From: www.itworld.com
June 29, 2008 —
What do you do for a living? If you answered "I am a programmer", or , "I am an application designer" or "I am an IT architect" or "I am an engineer" or "I am a tester" I would reply "Me too."
How odd. How can I be all of those things? You are thinking the same thing I suspect. Maybe you do all of the above too - and more? How odd!
Imagine a similar conversation in the road construction industry. I ask "Hello, what do you do?" and you reply "I am the architect, and the designer, oh and I decide on all the materials and um, I build chunks of the road myself and then do all the testing." How distinctly odd that would be.
I have been noodling the whys and wherefores of this. It would be easy to discount the whole thing as a simple consequence of the relative youth of computing. One day, perhaps, building software will be broken down along the same lines as any other industrial scale engineering project. Designers will design and architects will architect and builders will build and it will all be happily, cleanly segmented.
I don't think so. At least not if continue on our current trajectory. Here is how I have tried to explain the core of the problem to myself . . .
Imagine building a road. In the physical world I can pour concrete and put up fences and lay asphalt bit by bit, mile by mile. As long as there is an overall plan in place, it's all good. This mile of road is very much the same as the next mile of road. All we need to do is make sure they are all joined up.

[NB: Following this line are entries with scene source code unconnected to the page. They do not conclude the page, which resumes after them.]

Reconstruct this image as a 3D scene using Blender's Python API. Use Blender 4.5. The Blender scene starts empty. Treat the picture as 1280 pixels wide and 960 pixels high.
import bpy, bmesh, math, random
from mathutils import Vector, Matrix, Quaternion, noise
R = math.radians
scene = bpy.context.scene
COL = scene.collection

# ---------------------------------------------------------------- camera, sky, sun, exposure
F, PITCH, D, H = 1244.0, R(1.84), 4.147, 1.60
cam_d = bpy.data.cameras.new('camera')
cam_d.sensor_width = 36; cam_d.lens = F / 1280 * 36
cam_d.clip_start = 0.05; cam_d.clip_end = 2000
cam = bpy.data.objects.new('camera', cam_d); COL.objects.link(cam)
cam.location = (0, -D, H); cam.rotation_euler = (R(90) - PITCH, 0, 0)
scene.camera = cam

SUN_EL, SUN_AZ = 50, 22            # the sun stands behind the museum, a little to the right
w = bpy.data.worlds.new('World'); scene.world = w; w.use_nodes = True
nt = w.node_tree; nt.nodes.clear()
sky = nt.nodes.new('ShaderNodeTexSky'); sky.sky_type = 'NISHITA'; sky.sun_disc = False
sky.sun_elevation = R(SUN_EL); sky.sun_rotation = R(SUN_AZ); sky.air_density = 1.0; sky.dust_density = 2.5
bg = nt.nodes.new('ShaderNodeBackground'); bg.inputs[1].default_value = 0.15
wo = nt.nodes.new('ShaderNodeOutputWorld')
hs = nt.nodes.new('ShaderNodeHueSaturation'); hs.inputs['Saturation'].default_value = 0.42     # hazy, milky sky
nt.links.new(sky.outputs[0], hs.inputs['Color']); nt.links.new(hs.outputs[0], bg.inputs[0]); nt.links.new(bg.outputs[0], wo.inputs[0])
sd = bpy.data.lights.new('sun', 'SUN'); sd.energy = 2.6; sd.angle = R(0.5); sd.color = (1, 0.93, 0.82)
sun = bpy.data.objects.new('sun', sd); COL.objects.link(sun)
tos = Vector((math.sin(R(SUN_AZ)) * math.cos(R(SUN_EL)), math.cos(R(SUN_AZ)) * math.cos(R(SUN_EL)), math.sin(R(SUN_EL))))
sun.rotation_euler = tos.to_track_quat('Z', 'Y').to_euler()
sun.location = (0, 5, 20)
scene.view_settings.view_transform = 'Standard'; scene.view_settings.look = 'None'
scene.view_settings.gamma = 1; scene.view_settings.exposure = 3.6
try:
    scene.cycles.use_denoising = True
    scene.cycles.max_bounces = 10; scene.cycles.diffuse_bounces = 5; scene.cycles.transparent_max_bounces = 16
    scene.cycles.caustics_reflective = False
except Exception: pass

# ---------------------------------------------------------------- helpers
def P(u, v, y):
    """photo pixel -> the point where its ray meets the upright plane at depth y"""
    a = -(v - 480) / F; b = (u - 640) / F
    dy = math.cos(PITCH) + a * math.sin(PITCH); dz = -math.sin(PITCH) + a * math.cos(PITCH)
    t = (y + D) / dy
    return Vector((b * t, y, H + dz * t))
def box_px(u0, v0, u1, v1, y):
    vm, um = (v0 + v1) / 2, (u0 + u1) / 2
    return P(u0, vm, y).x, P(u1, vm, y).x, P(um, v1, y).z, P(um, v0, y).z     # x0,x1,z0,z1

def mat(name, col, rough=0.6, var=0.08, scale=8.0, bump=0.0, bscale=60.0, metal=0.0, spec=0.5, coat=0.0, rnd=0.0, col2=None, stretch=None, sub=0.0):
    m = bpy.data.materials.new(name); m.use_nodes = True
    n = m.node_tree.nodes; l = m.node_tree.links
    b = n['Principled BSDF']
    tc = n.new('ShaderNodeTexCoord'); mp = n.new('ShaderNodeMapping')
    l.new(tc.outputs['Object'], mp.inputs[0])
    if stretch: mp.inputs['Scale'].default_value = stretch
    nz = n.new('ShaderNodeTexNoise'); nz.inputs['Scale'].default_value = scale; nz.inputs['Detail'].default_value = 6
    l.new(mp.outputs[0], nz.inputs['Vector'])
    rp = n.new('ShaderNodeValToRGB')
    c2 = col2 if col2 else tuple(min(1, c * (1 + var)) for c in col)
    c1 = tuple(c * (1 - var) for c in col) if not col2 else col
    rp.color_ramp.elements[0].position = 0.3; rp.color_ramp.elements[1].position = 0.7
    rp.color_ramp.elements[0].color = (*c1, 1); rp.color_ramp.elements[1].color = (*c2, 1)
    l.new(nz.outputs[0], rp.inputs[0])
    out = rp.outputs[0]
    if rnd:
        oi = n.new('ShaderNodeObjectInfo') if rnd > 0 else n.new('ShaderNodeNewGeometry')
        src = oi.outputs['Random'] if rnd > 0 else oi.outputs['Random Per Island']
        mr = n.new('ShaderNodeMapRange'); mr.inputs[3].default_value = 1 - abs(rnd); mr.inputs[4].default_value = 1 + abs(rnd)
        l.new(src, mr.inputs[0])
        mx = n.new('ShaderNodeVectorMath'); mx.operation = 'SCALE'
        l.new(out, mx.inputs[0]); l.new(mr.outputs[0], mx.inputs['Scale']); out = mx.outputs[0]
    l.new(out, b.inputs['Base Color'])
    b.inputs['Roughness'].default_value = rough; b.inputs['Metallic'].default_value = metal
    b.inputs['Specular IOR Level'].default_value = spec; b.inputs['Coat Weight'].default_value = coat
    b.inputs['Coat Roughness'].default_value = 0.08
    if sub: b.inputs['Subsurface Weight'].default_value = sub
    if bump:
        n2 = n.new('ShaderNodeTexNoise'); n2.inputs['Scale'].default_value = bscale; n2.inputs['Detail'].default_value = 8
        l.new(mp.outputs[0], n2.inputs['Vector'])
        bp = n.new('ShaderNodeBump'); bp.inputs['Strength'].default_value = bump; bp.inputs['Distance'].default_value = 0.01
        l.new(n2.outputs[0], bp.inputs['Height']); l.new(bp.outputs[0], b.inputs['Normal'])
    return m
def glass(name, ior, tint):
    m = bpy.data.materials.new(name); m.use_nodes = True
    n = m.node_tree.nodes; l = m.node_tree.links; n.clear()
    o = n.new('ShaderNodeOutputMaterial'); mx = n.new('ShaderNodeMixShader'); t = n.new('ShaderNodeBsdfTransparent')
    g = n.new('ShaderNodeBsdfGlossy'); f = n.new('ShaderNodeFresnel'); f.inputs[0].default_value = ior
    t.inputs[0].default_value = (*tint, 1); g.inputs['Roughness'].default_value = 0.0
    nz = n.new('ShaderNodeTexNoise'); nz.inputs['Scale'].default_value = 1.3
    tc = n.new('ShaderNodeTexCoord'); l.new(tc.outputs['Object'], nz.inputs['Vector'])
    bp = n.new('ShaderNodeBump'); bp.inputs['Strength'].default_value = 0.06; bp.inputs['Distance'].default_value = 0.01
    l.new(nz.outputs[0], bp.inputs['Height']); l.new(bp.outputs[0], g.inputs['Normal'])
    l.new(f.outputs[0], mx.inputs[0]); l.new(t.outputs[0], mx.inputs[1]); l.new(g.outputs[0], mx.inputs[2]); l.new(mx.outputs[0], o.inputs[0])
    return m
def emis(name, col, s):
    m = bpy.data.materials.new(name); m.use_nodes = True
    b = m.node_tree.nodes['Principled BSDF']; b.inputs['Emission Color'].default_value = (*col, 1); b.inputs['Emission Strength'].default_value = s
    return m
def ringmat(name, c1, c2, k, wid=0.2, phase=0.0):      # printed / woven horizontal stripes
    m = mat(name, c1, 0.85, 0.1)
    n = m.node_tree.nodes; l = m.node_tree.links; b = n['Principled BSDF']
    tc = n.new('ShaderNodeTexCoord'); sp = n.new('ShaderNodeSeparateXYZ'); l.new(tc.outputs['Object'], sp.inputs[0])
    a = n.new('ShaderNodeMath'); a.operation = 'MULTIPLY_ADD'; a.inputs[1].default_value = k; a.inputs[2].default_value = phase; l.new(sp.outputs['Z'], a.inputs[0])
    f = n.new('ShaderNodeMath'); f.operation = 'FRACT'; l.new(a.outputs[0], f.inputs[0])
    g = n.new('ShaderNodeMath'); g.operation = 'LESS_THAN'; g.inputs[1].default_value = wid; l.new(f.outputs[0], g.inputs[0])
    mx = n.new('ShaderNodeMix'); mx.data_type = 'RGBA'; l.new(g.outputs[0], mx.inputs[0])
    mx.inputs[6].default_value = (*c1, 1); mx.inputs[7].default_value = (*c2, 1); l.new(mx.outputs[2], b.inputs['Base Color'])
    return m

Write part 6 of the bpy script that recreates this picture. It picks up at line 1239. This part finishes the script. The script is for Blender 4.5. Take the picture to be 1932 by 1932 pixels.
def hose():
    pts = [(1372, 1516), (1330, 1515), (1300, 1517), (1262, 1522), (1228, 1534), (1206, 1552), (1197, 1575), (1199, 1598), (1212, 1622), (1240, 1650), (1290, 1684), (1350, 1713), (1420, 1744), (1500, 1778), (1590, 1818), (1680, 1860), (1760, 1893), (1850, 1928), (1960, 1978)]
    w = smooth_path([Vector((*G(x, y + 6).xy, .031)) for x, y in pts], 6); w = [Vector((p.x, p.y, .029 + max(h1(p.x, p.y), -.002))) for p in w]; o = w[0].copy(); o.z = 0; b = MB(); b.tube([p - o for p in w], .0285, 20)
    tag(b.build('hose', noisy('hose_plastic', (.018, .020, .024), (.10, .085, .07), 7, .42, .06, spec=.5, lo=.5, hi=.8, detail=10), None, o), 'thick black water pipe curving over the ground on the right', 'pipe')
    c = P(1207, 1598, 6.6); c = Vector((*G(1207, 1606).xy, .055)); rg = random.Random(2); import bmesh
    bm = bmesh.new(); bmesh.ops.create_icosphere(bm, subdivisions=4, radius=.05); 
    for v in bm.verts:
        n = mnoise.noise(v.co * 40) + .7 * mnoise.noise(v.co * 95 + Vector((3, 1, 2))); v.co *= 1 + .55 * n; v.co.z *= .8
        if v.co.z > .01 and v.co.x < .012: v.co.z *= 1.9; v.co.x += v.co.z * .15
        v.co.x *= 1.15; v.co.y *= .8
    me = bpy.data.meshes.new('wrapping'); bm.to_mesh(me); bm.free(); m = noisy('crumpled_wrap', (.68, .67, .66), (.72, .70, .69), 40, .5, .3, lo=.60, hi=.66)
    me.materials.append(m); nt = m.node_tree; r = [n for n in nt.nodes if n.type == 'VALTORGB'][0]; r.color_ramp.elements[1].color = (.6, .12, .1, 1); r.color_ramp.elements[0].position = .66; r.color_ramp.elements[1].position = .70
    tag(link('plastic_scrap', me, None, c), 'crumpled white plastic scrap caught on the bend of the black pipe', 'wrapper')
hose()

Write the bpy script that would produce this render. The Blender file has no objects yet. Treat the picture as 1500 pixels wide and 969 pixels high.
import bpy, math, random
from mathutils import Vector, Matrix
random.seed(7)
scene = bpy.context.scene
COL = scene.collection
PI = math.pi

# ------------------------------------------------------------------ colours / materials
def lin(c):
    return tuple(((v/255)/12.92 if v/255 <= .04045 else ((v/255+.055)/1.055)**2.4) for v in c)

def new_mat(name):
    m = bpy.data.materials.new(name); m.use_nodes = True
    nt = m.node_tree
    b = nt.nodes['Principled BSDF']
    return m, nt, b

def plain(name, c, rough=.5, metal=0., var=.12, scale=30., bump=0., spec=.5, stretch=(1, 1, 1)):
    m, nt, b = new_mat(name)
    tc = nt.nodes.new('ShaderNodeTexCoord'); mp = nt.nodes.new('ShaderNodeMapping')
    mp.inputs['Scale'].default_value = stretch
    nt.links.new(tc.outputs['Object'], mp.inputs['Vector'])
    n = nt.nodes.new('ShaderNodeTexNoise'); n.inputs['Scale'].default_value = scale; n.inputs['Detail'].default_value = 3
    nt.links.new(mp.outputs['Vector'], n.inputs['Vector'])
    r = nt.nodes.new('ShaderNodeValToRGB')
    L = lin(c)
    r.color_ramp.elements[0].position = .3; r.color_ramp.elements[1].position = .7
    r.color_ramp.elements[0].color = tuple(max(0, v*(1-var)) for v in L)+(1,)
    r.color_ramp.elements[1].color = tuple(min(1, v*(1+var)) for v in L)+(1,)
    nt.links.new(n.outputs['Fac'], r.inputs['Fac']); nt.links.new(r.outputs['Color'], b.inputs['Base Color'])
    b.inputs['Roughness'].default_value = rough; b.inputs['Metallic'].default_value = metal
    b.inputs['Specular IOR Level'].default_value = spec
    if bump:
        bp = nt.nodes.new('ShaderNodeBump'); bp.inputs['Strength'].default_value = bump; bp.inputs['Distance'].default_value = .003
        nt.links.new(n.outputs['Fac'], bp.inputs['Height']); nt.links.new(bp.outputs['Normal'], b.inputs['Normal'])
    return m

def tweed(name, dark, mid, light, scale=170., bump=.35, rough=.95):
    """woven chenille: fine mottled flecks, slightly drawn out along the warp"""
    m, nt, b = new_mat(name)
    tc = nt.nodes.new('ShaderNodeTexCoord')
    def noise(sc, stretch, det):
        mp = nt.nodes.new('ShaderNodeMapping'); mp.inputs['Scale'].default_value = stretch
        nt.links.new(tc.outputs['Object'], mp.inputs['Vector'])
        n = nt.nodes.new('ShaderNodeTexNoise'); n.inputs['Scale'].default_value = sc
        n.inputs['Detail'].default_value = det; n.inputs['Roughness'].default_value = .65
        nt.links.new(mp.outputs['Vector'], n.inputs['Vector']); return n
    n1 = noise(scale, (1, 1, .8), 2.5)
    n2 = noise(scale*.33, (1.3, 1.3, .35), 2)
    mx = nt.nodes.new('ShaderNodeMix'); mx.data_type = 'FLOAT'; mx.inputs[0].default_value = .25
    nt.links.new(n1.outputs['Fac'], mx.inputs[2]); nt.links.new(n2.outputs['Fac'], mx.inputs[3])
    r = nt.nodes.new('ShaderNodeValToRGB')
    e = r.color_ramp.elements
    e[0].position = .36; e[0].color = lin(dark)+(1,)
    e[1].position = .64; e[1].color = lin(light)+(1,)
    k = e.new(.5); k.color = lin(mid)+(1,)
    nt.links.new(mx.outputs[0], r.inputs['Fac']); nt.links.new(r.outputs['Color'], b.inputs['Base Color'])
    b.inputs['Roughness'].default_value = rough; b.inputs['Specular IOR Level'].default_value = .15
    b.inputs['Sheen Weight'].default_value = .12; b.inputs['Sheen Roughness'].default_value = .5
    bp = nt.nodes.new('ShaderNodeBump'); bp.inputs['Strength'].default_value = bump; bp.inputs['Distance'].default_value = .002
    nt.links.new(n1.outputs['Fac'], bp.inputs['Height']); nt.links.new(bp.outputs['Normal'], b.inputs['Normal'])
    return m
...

In the software world however, I cannot write functions and create modules and design screens bit by bit, mile-of-code by mile-of-code. Every line, every dialog box every data item, needs to be considered in terms of the overall project. Otherwise, there is no way I will end up with something that scales, that is easily modified, that has 5-nines availability etc. etc. There is an uncomfortably high degree of design smarts and architecture smarts required all the way down to the code cutting itself.
Coding is coding but coding done well is also design and also architecture and also fault tolerance and also testing . . .
How odd.
I think I have a better metaphor. Also from the construction world. Software design is like building a skyscraper. Every bolt, every block needs to be put in place from the bottom up with a view to withstanding load that does not exist yet. Every part is built on every other part. Dependencies exist all the way down to the ground. You cannot just knock down a wall or build on extra rooms as it suits you. You need to wonder what impact every bit of the skyscraper has on every other bit. There are dependencies from top to bottom.
In the construction industry, the main enemy is gravity. Gravity comes already load-balanced for you by mother nature. If you build sideways load (gravity) is distributed. However, if you build upwards it is not distributed at all. In the vertical, you need to give gravity your full attention always. That is fundamentally why motorway building is much more likely to be a "loosely coupled", decomposable activity than skyscraper building.
The software application equivalent of gravity is users. At Internet scale, the load on your application is like a mile high skyscraper - and your application is the foundations and the bottom floor. Every nail, every joint needs to be "programmed" to support the load above.
Software development happens in the foundations and on the first floor of the skyscraper. Even the humbler coders in the corner have to be thinking "one-mile-high". Otherwise your application is dust.
I don't see this changing until such time as coding has built-in insurances for all the "ilities" that distinguish an outhouse from a mile-high sky scraper. We need to find a way to cut programmers loose without them (or you) having to worry about all the "ilities" - without which the code will not stand.
We have a long way to go. Till then, the good programmers will be - unavoidably - part programmer, part designer, part architect, part tester.